After all this silliness came my first glimpse of the guest of honour. Steven Brust looks, of course, like a character from one of his novels. Except slightly lumpier, slightly shabbier and slightly less well-preserved. The lack of a cute fire lizard was a dead giveaway. He talked of the principle of doing things that made him go, 'hey, that's cool'. He injured Loiosh in, I think, Orca. 'And then I realised that the next line could be I buried him by the side of the road in the moonlight. That would have been cool. Way cool.' He grinned. There was an audible intake of breath from the audience. Why, it would be like killing off the Soup Dragon.

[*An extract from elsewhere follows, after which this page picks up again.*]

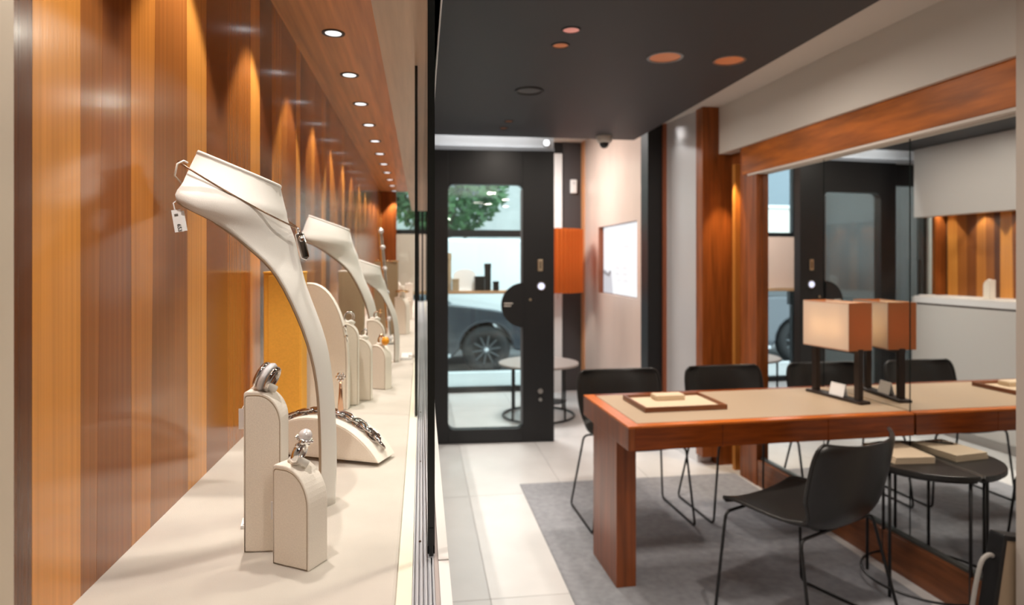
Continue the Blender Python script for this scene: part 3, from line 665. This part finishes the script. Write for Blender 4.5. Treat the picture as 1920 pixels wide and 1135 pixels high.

He deplores the tendency of publishers to believe that readers can only cope with lead characters with whom they identify by reason of a similar background. (I refrained from wondering why it is that he writes so many stories about men with long black curly hair and a severe silly hat problem.) 'A good writer can make the reader identify with anybody...' He stopped. 'Have any of you read Perfume?' A murmur of assent. 'A wonderful book. The writer has you identifying with a murderer. I might be able to do that. But I wouldn't want to. I want to write about main characters I think are cool.'

Steven Brust signing
"Can you dedicate this to my pet lizard?"

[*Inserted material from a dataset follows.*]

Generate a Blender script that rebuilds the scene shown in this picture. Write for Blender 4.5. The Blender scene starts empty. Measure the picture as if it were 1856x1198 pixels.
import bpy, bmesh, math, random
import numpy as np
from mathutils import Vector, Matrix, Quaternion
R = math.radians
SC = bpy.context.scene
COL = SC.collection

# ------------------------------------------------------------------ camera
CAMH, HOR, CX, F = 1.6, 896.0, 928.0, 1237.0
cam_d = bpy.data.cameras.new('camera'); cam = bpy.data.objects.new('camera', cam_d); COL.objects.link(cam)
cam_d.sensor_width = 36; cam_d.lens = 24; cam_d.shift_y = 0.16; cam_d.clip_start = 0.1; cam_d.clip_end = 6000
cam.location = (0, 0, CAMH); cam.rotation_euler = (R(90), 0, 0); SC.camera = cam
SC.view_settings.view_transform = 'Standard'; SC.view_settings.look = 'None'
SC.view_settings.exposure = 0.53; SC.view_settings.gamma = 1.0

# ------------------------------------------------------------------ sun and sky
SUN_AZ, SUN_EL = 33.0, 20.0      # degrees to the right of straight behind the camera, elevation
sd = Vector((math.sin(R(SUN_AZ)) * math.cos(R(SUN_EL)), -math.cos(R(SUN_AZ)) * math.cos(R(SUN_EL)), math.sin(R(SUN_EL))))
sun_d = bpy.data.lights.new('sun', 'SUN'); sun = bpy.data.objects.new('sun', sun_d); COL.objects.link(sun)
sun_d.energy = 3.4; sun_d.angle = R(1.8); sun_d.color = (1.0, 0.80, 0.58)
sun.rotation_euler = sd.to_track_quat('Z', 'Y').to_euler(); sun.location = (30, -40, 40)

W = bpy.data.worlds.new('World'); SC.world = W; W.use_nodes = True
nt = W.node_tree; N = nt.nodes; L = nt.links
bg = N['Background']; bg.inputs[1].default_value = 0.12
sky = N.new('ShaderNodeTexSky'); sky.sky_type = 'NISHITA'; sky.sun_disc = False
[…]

Cool was difficult at Convocation, held on a blazingly hot summer weekend. The Americans were supposed to be studying, and were all lying around on the grass looking picturesque. "Jeunesse brulée," remarked Kari. Meanwhile, international student of cool Michael Abbott came out of the dealers' room as I was going in. 'Look what I've got,' he said gleefully, brandishing a copy of Tales of the Arabian Nights. I congratulated him, cursing the fact that I hadn't seen it first. Luckily it did at least turn out to have been rather expensive. I ambled round. Brian Ameringen had a copy of Perfume. I'm a great believer in synchronicity, and so bought a copy. 'It's very good,' said Brian.

A convention panel
Marcus Rowland, Dr Plokta, Peter Wareham, Tom Nanson

We did a stint as the DCM's assistant, otherwise known as Kenneth, in honour of Kenneth Bell. (I am asked to refrain from mentioning at this point that a certain member of the Plokta cabal would like to have Kenneth covered in chocolate, lightly whipped and sent to her tent. Not, however, all the other Kenneths.) This was not particularly arduous, as the three hour shift involved buying seven drinks and finding a committee member once.

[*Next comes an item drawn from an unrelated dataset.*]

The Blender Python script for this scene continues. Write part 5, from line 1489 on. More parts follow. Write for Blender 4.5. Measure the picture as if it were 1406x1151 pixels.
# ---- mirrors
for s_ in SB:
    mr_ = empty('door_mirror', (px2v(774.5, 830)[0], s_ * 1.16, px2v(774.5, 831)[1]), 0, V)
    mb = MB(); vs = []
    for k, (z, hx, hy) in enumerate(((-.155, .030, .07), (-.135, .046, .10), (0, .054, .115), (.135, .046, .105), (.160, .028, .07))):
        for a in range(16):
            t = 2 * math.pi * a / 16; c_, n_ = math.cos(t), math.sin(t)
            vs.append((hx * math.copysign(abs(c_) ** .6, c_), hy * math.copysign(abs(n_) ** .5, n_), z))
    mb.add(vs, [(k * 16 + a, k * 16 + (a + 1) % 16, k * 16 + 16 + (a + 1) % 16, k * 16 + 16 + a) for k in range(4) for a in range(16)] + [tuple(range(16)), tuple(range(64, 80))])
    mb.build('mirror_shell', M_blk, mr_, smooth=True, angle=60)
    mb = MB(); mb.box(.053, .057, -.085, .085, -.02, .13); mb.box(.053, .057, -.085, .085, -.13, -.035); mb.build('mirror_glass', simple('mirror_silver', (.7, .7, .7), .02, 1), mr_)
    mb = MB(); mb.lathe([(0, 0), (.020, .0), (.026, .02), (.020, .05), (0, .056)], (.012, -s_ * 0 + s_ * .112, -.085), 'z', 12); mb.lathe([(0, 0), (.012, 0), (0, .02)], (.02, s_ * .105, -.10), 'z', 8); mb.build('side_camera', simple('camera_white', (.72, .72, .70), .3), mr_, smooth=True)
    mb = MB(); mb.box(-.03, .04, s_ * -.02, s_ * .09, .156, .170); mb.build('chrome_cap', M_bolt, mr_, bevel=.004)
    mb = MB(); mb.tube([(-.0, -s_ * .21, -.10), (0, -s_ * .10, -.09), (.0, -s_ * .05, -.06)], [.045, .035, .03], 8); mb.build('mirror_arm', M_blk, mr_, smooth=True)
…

We had a long drive after the con. I picked up Perfume and began to read it. I gradually became absorbed with this rather vile tale of an amoral and compulsive collector of scents. I read it all as we drove. It's a fine book, which left the literary equivalent of a malodorous stench clinging to the various folds and creases of my brain after I'd cast it away. The sense of having been entirely too close to something nasty didn't really leave me until we reached the clean air and fine English beauty of the Lake District.